Without altering anything, output the material below.

## SUPPLIED MATERIAL
────────────────────────────────────────
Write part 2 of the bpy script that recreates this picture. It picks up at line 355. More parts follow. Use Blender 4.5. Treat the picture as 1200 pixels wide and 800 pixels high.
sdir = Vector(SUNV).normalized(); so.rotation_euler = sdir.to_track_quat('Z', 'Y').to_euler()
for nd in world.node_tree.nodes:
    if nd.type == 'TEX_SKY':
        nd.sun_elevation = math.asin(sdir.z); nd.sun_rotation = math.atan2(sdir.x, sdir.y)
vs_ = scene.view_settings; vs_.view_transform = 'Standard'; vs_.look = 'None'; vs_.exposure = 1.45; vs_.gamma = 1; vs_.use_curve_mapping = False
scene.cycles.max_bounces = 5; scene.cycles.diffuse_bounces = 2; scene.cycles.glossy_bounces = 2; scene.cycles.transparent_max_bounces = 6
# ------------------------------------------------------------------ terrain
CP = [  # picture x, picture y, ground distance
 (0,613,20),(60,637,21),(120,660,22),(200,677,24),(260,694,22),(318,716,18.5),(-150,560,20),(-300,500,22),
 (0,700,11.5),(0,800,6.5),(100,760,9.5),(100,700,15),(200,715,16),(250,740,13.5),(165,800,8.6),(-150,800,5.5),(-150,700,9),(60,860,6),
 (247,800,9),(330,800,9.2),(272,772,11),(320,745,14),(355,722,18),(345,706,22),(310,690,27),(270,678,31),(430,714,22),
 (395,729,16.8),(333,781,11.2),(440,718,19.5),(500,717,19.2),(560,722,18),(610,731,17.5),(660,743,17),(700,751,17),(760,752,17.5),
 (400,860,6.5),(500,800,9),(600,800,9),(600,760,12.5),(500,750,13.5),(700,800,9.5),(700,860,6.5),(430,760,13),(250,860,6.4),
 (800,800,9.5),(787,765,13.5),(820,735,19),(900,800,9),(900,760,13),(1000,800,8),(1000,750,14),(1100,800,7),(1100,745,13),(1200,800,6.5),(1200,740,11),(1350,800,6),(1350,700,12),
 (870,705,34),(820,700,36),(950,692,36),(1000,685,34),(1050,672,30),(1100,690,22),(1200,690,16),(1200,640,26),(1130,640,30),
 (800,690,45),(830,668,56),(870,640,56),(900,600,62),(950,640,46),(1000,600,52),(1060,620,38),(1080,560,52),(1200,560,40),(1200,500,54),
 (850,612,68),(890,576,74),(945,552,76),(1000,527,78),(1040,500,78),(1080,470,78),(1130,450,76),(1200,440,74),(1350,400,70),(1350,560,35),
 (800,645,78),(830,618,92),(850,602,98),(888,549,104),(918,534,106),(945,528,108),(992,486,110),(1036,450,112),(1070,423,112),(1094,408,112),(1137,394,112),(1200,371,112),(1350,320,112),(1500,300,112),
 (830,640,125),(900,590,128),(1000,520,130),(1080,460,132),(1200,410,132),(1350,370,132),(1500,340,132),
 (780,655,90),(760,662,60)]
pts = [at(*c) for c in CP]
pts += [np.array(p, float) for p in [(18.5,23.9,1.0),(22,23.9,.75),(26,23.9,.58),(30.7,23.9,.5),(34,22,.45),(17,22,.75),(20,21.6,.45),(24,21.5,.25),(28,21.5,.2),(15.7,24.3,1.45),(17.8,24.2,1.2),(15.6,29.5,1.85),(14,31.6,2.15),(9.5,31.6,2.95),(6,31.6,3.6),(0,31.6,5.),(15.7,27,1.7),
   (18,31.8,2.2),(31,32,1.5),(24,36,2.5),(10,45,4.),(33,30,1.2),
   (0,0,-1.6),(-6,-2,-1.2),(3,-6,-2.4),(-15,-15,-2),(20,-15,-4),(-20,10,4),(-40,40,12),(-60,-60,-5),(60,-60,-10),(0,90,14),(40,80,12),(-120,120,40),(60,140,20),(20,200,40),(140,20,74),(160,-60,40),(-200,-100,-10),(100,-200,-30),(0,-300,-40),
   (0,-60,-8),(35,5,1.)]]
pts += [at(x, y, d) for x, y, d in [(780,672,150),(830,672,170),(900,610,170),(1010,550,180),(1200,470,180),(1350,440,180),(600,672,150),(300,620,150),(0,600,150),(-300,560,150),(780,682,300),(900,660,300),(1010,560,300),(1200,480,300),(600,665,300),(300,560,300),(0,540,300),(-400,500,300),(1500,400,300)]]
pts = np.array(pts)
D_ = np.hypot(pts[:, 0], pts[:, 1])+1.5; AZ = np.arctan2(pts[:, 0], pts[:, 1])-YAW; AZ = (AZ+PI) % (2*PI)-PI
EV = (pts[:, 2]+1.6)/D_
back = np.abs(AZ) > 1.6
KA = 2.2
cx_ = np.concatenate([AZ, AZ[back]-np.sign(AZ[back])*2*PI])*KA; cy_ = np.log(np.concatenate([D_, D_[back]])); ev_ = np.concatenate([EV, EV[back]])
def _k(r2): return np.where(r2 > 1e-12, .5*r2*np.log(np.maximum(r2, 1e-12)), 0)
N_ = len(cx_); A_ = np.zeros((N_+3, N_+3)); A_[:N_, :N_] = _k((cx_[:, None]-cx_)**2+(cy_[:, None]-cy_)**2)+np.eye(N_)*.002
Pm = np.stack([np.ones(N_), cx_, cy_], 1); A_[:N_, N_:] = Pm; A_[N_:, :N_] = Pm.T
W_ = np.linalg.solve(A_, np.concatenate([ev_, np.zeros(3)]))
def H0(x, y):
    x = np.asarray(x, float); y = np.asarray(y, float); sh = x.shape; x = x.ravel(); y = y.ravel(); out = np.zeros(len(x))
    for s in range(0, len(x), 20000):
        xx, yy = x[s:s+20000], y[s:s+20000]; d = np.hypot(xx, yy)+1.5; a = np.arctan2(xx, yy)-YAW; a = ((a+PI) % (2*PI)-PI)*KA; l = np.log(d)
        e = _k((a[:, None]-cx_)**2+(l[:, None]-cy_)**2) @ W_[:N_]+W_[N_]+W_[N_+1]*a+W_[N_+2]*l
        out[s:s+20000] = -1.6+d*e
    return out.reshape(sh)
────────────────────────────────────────
## COMPLETE RESPONSE
Write part 2 of the bpy script that recreates this picture. It picks up at line 355. More parts follow. Use Blender 4.5. Treat the picture as 1200 pixels wide and 800 pixels high.
sdir = Vector(SUNV).normalized(); so.rotation_euler = sdir.to_track_quat('Z', 'Y').to_euler()
for nd in world.node_tree.nodes:
    if nd.type == 'TEX_SKY':
        nd.sun_elevation = math.asin(sdir.z); nd.sun_rotation = math.atan2(sdir.x, sdir.y)
vs_ = scene.view_settings; vs_.view_transform = 'Standard'; vs_.look = 'None'; vs_.exposure = 1.45; vs_.gamma = 1; vs_.use_curve_mapping = False
scene.cycles.max_bounces = 5; scene.cycles.diffuse_bounces = 2; scene.cycles.glossy_bounces = 2; scene.cycles.transparent_max_bounces = 6
# ------------------------------------------------------------------ terrain
CP = [  # picture x, picture y, ground distance
 (0,613,20),(60,637,21),(120,660,22),(200,677,24),(260,694,22),(318,716,18.5),(-150,560,20),(-300,500,22),
 (0,700,11.5),(0,800,6.5),(100,760,9.5),(100,700,15),(200,715,16),(250,740,13.5),(165,800,8.6),(-150,800,5.5),(-150,700,9),(60,860,6),
 (247,800,9),(330,800,9.2),(272,772,11),(320,745,14),(355,722,18),(345,706,22),(310,690,27),(270,678,31),(430,714,22),
 (395,729,16.8),(333,781,11.2),(440,718,19.5),(500,717,19.2),(560,722,18),(610,731,17.5),(660,743,17),(700,751,17),(760,752,17.5),
 (400,860,6.5),(500,800,9),(600,800,9),(600,760,12.5),(500,750,13.5),(700,800,9.5),(700,860,6.5),(430,760,13),(250,860,6.4),
 (800,800,9.5),(787,765,13.5),(820,735,19),(900,800,9),(900,760,13),(1000,800,8),(1000,750,14),(1100,800,7),(1100,745,13),(1200,800,6.5),(1200,740,11),(1350,800,6),(1350,700,12),
 (870,705,34),(820,700,36),(950,692,36),(1000,685,34),(1050,672,30),(1100,690,22),(1200,690,16),(1200,640,26),(1130,640,30),
 (800,690,45),(830,668,56),(870,640,56),(900,600,62),(950,640,46),(1000,600,52),(1060,620,38),(1080,560,52),(1200,560,40),(1200,500,54),
 (850,612,68),(890,576,74),(945,552,76),(1000,527,78),(1040,500,78),(1080,470,78),(1130,450,76),(1200,440,74),(1350,400,70),(1350,560,35),
 (800,645,78),(830,618,92),(850,602,98),(888,549,104),(918,534,106),(945,528,108),(992,486,110),(1036,450,112),(1070,423,112),(1094,408,112),(1137,394,112),(1200,371,112),(1350,320,112),(1500,300,112),
 (830,640,125),(900,590,128),(1000,520,130),(1080,460,132),(1200,410,132),(1350,370,132),(1500,340,132),
 (780,655,90),(760,662,60)]
pts = [at(*c) for c in CP]
pts += [np.array(p, float) for p in [(18.5,23.9,1.0),(22,23.9,.75),(26,23.9,.58),(30.7,23.9,.5),(34,22,.45),(17,22,.75),(20,21.6,.45),(24,21.5,.25),(28,21.5,.2),(15.7,24.3,1.45),(17.8,24.2,1.2),(15.6,29.5,1.85),(14,31.6,2.15),(9.5,31.6,2.95),(6,31.6,3.6),(0,31.6,5.),(15.7,27,1.7),
   (18,31.8,2.2),(31,32,1.5),(24,36,2.5),(10,45,4.),(33,30,1.2),
   (0,0,-1.6),(-6,-2,-1.2),(3,-6,-2.4),(-15,-15,-2),(20,-15,-4),(-20,10,4),(-40,40,12),(-60,-60,-5),(60,-60,-10),(0,90,14),(40,80,12),(-120,120,40),(60,140,20),(20,200,40),(140,20,74),(160,-60,40),(-200,-100,-10),(100,-200,-30),(0,-300,-40),
   (0,-60,-8),(35,5,1.)]]
pts += [at(x, y, d) for x, y, d in [(780,672,150),(830,672,170),(900,610,170),(1010,550,180),(1200,470,180),(1350,440,180),(600,672,150),(300,620,150),(0,600,150),(-300,560,150),(780,682,300),(900,660,300),(1010,560,300),(1200,480,300),(600,665,300),(300,560,300),(0,540,300),(-400,500,300),(1500,400,300)]]
pts = np.array(pts)
D_ = np.hypot(pts[:, 0], pts[:, 1])+1.5; AZ = np.arctan2(pts[:, 0], pts[:, 1])-YAW; AZ = (AZ+PI) % (2*PI)-PI
EV = (pts[:, 2]+1.6)/D_
back = np.abs(AZ) > 1.6
KA = 2.2
cx_ = np.concatenate([AZ, AZ[back]-np.sign(AZ[back])*2*PI])*KA; cy_ = np.log(np.concatenate([D_, D_[back]])); ev_ = np.concatenate([EV, EV[back]])
def _k(r2): return np.where(r2 > 1e-12, .5*r2*np.log(np.maximum(r2, 1e-12)), 0)
N_ = len(cx_); A_ = np.zeros((N_+3, N_+3)); A_[:N_, :N_] = _k((cx_[:, None]-cx_)**2+(cy_[:, None]-cy_)**2)+np.eye(N_)*.002
Pm = np.stack([np.ones(N_), cx_, cy_], 1); A_[:N_, N_:] = Pm; A_[N_:, :N_] = Pm.T
W_ = np.linalg.solve(A_, np.concatenate([ev_, np.zeros(3)]))
def H0(x, y):
    x = np.asarray(x, float); y = np.asarray(y, float); sh = x.shape; x = x.ravel(); y = y.ravel(); out = np.zeros(len(x))
    for s in range(0, len(x), 20000):
        xx, yy = x[s:s+20000], y[s:s+20000]; d = np.hypot(xx, yy)+1.5; a = np.arctan2(xx, yy)-YAW; a = ((a+PI) % (2*PI)-PI)*KA; l = np.log(d)
        e = _k((a[:, None]-cx_)**2+(l[:, None]-cy_)**2) @ W_[:N_]+W_[N_]+W_[N_+1]*a+W_[N_+2]*l
        out[s:s+20000] = -1.6+d*e
    return out.reshape(sh)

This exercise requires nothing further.